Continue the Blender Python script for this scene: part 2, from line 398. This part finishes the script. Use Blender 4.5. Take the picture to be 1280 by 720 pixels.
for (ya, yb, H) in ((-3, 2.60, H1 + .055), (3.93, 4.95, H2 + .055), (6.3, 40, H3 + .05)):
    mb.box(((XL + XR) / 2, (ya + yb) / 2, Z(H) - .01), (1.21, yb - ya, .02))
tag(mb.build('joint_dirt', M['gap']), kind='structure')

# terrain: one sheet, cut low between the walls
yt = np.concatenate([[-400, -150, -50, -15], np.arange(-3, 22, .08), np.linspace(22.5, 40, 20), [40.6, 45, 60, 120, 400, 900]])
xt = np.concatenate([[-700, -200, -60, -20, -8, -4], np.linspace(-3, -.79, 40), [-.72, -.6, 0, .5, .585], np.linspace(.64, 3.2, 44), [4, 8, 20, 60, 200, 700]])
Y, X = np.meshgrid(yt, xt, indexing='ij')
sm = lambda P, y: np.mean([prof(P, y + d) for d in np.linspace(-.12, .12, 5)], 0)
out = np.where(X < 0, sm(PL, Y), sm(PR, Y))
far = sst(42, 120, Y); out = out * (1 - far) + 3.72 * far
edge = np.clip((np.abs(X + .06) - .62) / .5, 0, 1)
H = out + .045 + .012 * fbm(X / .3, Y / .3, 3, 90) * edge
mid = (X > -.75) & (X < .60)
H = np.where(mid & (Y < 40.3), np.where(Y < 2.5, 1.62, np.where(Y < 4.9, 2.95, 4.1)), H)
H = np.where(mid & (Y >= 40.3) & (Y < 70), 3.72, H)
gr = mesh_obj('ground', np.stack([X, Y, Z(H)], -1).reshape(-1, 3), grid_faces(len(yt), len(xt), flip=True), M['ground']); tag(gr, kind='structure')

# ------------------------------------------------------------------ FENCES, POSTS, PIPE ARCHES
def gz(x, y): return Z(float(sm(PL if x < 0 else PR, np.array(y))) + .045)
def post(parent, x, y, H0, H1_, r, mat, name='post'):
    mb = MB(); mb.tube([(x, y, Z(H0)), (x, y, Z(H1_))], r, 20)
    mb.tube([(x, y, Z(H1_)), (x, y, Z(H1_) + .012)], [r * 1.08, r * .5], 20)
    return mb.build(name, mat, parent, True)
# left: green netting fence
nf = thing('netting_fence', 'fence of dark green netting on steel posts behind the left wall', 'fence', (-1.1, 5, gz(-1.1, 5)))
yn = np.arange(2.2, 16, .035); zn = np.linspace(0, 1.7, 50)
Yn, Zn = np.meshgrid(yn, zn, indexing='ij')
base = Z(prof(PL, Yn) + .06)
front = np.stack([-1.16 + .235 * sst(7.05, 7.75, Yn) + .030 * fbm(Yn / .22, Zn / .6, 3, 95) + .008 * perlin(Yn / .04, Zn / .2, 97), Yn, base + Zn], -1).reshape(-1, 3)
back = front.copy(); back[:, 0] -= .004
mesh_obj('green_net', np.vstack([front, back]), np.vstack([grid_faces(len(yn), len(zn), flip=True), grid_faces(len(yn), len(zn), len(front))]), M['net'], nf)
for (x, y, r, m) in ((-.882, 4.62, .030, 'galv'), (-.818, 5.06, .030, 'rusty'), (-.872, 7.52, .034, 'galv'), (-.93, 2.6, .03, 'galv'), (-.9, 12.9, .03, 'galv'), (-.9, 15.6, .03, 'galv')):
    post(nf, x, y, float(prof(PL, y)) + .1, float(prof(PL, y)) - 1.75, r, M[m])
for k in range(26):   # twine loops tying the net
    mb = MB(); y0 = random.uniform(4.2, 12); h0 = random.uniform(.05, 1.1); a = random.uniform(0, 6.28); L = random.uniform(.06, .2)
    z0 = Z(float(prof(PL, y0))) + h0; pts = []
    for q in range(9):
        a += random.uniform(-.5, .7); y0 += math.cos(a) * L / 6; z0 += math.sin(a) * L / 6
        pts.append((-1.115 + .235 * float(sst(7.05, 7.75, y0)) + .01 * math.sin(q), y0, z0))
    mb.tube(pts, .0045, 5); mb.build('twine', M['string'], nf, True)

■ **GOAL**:
Retype the material in full, character for character.

■ **WORKED SOLUTION**:
Continue the Blender Python script for this scene: part 2, from line 398. This part finishes the script. Use Blender 4.5. Take the picture to be 1280 by 720 pixels.
for (ya, yb, H) in ((-3, 2.60, H1 + .055), (3.93, 4.95, H2 + .055), (6.3, 40, H3 + .05)):
    mb.box(((XL + XR) / 2, (ya + yb) / 2, Z(H) - .01), (1.21, yb - ya, .02))
tag(mb.build('joint_dirt', M['gap']), kind='structure')

# terrain: one sheet, cut low between the walls
yt = np.concatenate([[-400, -150, -50, -15], np.arange(-3, 22, .08), np.linspace(22.5, 40, 20), [40.6, 45, 60, 120, 400, 900]])
xt = np.concatenate([[-700, -200, -60, -20, -8, -4], np.linspace(-3, -.79, 40), [-.72, -.6, 0, .5, .585], np.linspace(.64, 3.2, 44), [4, 8, 20, 60, 200, 700]])
Y, X = np.meshgrid(yt, xt, indexing='ij')
sm = lambda P, y: np.mean([prof(P, y + d) for d in np.linspace(-.12, .12, 5)], 0)
out = np.where(X < 0, sm(PL, Y), sm(PR, Y))
far = sst(42, 120, Y); out = out * (1 - far) + 3.72 * far
edge = np.clip((np.abs(X + .06) - .62) / .5, 0, 1)
H = out + .045 + .012 * fbm(X / .3, Y / .3, 3, 90) * edge
mid = (X > -.75) & (X < .60)
H = np.where(mid & (Y < 40.3), np.where(Y < 2.5, 1.62, np.where(Y < 4.9, 2.95, 4.1)), H)
H = np.where(mid & (Y >= 40.3) & (Y < 70), 3.72, H)
gr = mesh_obj('ground', np.stack([X, Y, Z(H)], -1).reshape(-1, 3), grid_faces(len(yt), len(xt), flip=True), M['ground']); tag(gr, kind='structure')

# ------------------------------------------------------------------ FENCES, POSTS, PIPE ARCHES
def gz(x, y): return Z(float(sm(PL if x < 0 else PR, np.array(y))) + .045)
def post(parent, x, y, H0, H1_, r, mat, name='post'):
    mb = MB(); mb.tube([(x, y, Z(H0)), (x, y, Z(H1_))], r, 20)
    mb.tube([(x, y, Z(H1_)), (x, y, Z(H1_) + .012)], [r * 1.08, r * .5], 20)
    return mb.build(name, mat, parent, True)
# left: green netting fence
nf = thing('netting_fence', 'fence of dark green netting on steel posts behind the left wall', 'fence', (-1.1, 5, gz(-1.1, 5)))
yn = np.arange(2.2, 16, .035); zn = np.linspace(0, 1.7, 50)
Yn, Zn = np.meshgrid(yn, zn, indexing='ij')
base = Z(prof(PL, Yn) + .06)
front = np.stack([-1.16 + .235 * sst(7.05, 7.75, Yn) + .030 * fbm(Yn / .22, Zn / .6, 3, 95) + .008 * perlin(Yn / .04, Zn / .2, 97), Yn, base + Zn], -1).reshape(-1, 3)
back = front.copy(); back[:, 0] -= .004
mesh_obj('green_net', np.vstack([front, back]), np.vstack([grid_faces(len(yn), len(zn), flip=True), grid_faces(len(yn), len(zn), len(front))]), M['net'], nf)
for (x, y, r, m) in ((-.882, 4.62, .030, 'galv'), (-.818, 5.06, .030, 'rusty'), (-.872, 7.52, .034, 'galv'), (-.93, 2.6, .03, 'galv'), (-.9, 12.9, .03, 'galv'), (-.9, 15.6, .03, 'galv')):
    post(nf, x, y, float(prof(PL, y)) + .1, float(prof(PL, y)) - 1.75, r, M[m])
for k in range(26):   # twine loops tying the net
    mb = MB(); y0 = random.uniform(4.2, 12); h0 = random.uniform(.05, 1.1); a = random.uniform(0, 6.28); L = random.uniform(.06, .2)
    z0 = Z(float(prof(PL, y0))) + h0; pts = []
    for q in range(9):
        a += random.uniform(-.5, .7); y0 += math.cos(a) * L / 6; z0 += math.sin(a) * L / 6
        pts.append((-1.115 + .235 * float(sst(7.05, 7.75, y0)) + .01 * math.sin(q), y0, z0))
    mb.tube(pts, .0045, 5); mb.build('twine', M['string'], nf, True)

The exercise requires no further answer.